§ WHAT TO PRODUCE
Your task is to print all of the material verbatim.

————————

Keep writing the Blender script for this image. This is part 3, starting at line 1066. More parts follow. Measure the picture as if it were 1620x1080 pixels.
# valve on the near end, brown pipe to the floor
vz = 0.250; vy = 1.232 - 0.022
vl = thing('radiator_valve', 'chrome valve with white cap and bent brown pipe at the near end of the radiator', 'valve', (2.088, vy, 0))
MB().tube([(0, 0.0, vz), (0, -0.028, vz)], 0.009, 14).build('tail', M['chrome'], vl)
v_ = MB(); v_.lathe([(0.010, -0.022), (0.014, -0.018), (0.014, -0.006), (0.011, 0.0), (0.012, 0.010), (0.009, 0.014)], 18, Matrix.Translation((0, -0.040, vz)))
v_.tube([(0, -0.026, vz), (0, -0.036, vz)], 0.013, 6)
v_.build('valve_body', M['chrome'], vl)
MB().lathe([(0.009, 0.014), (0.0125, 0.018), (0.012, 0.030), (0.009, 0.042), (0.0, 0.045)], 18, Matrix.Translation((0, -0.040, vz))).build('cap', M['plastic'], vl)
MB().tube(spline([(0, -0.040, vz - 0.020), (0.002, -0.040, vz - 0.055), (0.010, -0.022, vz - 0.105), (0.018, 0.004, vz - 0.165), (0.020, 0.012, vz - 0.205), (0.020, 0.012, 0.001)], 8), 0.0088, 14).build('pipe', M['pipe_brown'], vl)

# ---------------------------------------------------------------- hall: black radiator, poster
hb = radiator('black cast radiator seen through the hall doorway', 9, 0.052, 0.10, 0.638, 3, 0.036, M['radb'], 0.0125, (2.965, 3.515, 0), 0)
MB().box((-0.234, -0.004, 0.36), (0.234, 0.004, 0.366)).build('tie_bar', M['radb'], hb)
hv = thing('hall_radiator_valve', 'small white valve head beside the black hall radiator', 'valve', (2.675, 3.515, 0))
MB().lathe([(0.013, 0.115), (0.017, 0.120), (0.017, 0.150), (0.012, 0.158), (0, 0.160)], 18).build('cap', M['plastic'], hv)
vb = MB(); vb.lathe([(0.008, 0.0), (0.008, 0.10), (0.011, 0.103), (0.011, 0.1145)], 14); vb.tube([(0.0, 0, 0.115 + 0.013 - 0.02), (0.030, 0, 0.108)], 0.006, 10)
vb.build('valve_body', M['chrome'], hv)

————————

§ OUTPUT
Keep writing the Blender script for this image. This is part 3, starting at line 1066. More parts follow. Measure the picture as if it were 1620x1080 pixels.
# valve on the near end, brown pipe to the floor
vz = 0.250; vy = 1.232 - 0.022
vl = thing('radiator_valve', 'chrome valve with white cap and bent brown pipe at the near end of the radiator', 'valve', (2.088, vy, 0))
MB().tube([(0, 0.0, vz), (0, -0.028, vz)], 0.009, 14).build('tail', M['chrome'], vl)
v_ = MB(); v_.lathe([(0.010, -0.022), (0.014, -0.018), (0.014, -0.006), (0.011, 0.0), (0.012, 0.010), (0.009, 0.014)], 18, Matrix.Translation((0, -0.040, vz)))
v_.tube([(0, -0.026, vz), (0, -0.036, vz)], 0.013, 6)
v_.build('valve_body', M['chrome'], vl)
MB().lathe([(0.009, 0.014), (0.0125, 0.018), (0.012, 0.030), (0.009, 0.042), (0.0, 0.045)], 18, Matrix.Translation((0, -0.040, vz))).build('cap', M['plastic'], vl)
MB().tube(spline([(0, -0.040, vz - 0.020), (0.002, -0.040, vz - 0.055), (0.010, -0.022, vz - 0.105), (0.018, 0.004, vz - 0.165), (0.020, 0.012, vz - 0.205), (0.020, 0.012, 0.001)], 8), 0.0088, 14).build('pipe', M['pipe_brown'], vl)

# ---------------------------------------------------------------- hall: black radiator, poster
hb = radiator('black cast radiator seen through the hall doorway', 9, 0.052, 0.10, 0.638, 3, 0.036, M['radb'], 0.0125, (2.965, 3.515, 0), 0)
MB().box((-0.234, -0.004, 0.36), (0.234, 0.004, 0.366)).build('tie_bar', M['radb'], hb)
hv = thing('hall_radiator_valve', 'small white valve head beside the black hall radiator', 'valve', (2.675, 3.515, 0))
MB().lathe([(0.013, 0.115), (0.017, 0.120), (0.017, 0.150), (0.012, 0.158), (0, 0.160)], 18).build('cap', M['plastic'], hv)
vb = MB(); vb.lathe([(0.008, 0.0), (0.008, 0.10), (0.011, 0.103), (0.011, 0.1145)], 14); vb.tube([(0.0, 0, 0.115 + 0.013 - 0.02), (0.030, 0, 0.108)], 0.006, 10)
vb.build('valve_body', M['chrome'], hv)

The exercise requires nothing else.